The cost of turning down wind turbines in Britain

Grid constraints and wind curtailment

  • Large amounts of Scottish and offshore wind are routinely curtailed because north–south transmission capacity is insufficient and key circuits are down for maintenance.
  • Curtailment costs (including paying wind to switch off and gas to switch on elsewhere) are high but possibly ~10% of wind output; some see this as “cost of doing business” until more capacity exists.
  • Proposed fixes: new “Eastern Green Link” HVDC cables and broader “Great Grid Upgrade”, but these are years late, so high curtailment persists.

Planning, NIMBYism, and bureaucracy

  • Commenters blame long UK build times (often a decade) on multi‑layer planning, appeals, and frequent lawsuits; local councils, residents, and statutory consultees can all slow or block projects.
  • Strong NIMBY opposition targets pylons, buried lines, battery “farms”, solar farms, onshore and offshore wind, and even infrastructure access roads.
  • Some see new “anti‑blocking” planning reforms as necessary; others worry about weakened legal recourse.

Market design and pricing debates

  • A central criticism is the “single national price” and marginal pricing model: local surplus wind still prices at national gas‑set levels, so there’s no strong signal to build load or industry near generation.
  • Suggested alternatives: zonal/nodal pricing, splitting the market at bottlenecks, or simply not compensating curtailment.
  • Supporters argue marginal pricing is how markets work and underpins investment in renewables and interconnectors; critics say it hides transmission scarcity and overpays gas.

Decentralised generation and regulation

  • Microgrids and direct local sales are heavily constrained: it’s generally illegal to sell electricity directly to neighbours without a supplier licence, though small‑scale sharing is de‑facto ignored.
  • Some countries (e.g. Norway) allow internal “behind‑the‑meter” use over public wires for co‑located sites; commenters note the UK lacks similar flexibility.

Storage, smart demand, and dynamic tariffs

  • Grid‑scale batteries, pumped hydro and EVs are seen as key to absorbing excess wind, though round‑trip losses mean economics must beat simple curtailment.
  • Dynamic retail tariffs (half‑hourly/15‑minute pricing) already exist in several countries; users automate heat pumps, water heaters, batteries, EVs and appliances via Home Assistant and similar tools.
  • Many argue widespread flexible demand could shift usage into windy/solar hours; skeptics note the main UK bottleneck is moving energy geographically, not just shifting it in time.

Alternative sinks for surplus power

  • Proposals include bitcoin mining, data centres, green hydrogen, desalination and industrial cooling/heating loads located near generation.
  • Some doubt the profitability of intermittent bitcoin/hardware use; others say “stranded” or very cheap energy changes that calculus.
  • Hydrogen electrolysis directly on wind farms is suggested as a way to avoid curtailment and provide stored fuel for backup generation.

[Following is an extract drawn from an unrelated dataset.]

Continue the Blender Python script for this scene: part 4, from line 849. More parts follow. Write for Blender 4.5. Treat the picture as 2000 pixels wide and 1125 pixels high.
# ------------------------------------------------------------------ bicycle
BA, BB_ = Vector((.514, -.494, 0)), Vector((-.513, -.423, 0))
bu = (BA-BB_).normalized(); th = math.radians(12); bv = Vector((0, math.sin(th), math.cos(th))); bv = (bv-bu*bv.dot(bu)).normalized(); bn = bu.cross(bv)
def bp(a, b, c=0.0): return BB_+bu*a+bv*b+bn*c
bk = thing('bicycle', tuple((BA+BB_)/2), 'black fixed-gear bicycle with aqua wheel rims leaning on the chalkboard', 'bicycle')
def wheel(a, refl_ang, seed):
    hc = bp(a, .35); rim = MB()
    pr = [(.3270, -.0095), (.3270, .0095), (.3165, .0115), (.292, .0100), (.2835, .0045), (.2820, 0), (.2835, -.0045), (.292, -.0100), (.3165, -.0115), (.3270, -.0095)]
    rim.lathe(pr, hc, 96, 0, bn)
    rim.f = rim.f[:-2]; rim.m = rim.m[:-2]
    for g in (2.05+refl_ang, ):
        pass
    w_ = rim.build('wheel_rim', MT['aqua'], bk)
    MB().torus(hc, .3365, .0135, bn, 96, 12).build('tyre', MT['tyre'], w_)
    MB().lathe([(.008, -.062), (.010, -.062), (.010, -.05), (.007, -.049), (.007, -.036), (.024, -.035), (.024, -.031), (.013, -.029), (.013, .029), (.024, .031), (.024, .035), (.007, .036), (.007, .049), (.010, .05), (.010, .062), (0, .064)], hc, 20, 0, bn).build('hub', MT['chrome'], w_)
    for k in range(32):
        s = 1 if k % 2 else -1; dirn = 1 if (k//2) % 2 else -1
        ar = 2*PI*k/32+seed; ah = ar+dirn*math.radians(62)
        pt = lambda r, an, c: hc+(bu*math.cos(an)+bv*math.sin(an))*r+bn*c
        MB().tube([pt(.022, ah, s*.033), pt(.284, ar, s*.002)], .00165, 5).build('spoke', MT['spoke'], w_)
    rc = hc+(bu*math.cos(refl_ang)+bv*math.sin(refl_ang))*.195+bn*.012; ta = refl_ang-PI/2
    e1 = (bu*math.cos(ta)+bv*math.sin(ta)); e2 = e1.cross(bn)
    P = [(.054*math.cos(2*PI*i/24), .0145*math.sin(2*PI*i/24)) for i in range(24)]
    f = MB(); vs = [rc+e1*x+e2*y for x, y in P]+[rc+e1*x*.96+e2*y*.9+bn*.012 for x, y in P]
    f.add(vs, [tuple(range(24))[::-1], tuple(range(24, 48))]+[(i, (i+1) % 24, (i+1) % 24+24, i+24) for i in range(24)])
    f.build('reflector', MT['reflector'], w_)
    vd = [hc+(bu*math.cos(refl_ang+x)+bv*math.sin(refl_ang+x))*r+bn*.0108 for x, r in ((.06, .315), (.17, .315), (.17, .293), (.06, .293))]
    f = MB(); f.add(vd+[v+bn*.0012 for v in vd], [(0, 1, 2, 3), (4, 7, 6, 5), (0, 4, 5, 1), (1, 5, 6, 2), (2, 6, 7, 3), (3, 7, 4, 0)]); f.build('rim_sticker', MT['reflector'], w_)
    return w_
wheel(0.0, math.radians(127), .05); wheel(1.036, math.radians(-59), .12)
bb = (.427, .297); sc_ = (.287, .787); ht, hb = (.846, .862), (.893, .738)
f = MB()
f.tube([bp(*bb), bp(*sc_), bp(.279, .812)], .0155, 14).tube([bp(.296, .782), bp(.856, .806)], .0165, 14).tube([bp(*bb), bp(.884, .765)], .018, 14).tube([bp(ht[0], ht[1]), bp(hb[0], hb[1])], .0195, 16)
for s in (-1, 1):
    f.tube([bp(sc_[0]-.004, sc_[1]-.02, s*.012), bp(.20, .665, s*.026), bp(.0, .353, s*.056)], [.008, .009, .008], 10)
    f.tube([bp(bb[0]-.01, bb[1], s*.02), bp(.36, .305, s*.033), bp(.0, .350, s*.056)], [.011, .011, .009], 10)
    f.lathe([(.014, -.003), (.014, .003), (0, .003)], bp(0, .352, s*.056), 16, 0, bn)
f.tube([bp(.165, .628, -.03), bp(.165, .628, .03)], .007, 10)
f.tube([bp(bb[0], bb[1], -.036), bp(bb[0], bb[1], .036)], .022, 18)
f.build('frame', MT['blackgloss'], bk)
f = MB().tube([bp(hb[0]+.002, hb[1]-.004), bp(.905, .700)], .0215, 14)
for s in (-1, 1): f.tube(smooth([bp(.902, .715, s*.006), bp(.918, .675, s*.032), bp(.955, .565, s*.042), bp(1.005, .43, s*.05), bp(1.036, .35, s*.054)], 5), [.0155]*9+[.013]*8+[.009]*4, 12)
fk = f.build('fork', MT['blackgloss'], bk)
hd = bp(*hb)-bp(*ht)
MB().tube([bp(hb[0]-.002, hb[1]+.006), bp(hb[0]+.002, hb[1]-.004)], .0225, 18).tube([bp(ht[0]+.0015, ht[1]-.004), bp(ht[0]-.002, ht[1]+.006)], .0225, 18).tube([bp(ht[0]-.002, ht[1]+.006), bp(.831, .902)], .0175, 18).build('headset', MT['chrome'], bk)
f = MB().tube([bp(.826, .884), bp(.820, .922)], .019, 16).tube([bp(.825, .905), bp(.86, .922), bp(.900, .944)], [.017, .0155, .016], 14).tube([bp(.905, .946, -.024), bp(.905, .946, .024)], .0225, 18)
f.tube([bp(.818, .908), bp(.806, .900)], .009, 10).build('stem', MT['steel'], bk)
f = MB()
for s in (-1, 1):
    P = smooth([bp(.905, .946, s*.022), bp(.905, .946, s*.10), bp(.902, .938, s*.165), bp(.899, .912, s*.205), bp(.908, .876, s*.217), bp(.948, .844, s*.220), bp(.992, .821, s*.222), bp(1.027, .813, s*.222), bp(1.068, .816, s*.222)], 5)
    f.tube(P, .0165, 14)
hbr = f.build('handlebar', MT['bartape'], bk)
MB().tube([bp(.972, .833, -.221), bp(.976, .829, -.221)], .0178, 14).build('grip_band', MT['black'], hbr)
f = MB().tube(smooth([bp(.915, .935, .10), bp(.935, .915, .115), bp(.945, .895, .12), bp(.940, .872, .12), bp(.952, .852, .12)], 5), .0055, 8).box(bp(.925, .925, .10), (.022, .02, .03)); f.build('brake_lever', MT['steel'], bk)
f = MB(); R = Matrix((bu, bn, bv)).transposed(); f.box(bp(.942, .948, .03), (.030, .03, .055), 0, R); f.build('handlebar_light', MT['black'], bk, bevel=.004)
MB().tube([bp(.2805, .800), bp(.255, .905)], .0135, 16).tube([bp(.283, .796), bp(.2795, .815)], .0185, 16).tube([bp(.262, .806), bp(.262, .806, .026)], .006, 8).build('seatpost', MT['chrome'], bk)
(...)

International parallels and politics

  • Similar north–south transmission and NIMBY problems are reported in Germany and Norway, with debates over buried vs overhead lines and regional price differences.
  • Norwegian interconnects raised local prices and volatility, prompting political backlash despite system‑wide benefits.
  • Several commenters argue that current “market” setups plus local opposition systematically under‑deliver on needed grid infrastructure for renewables.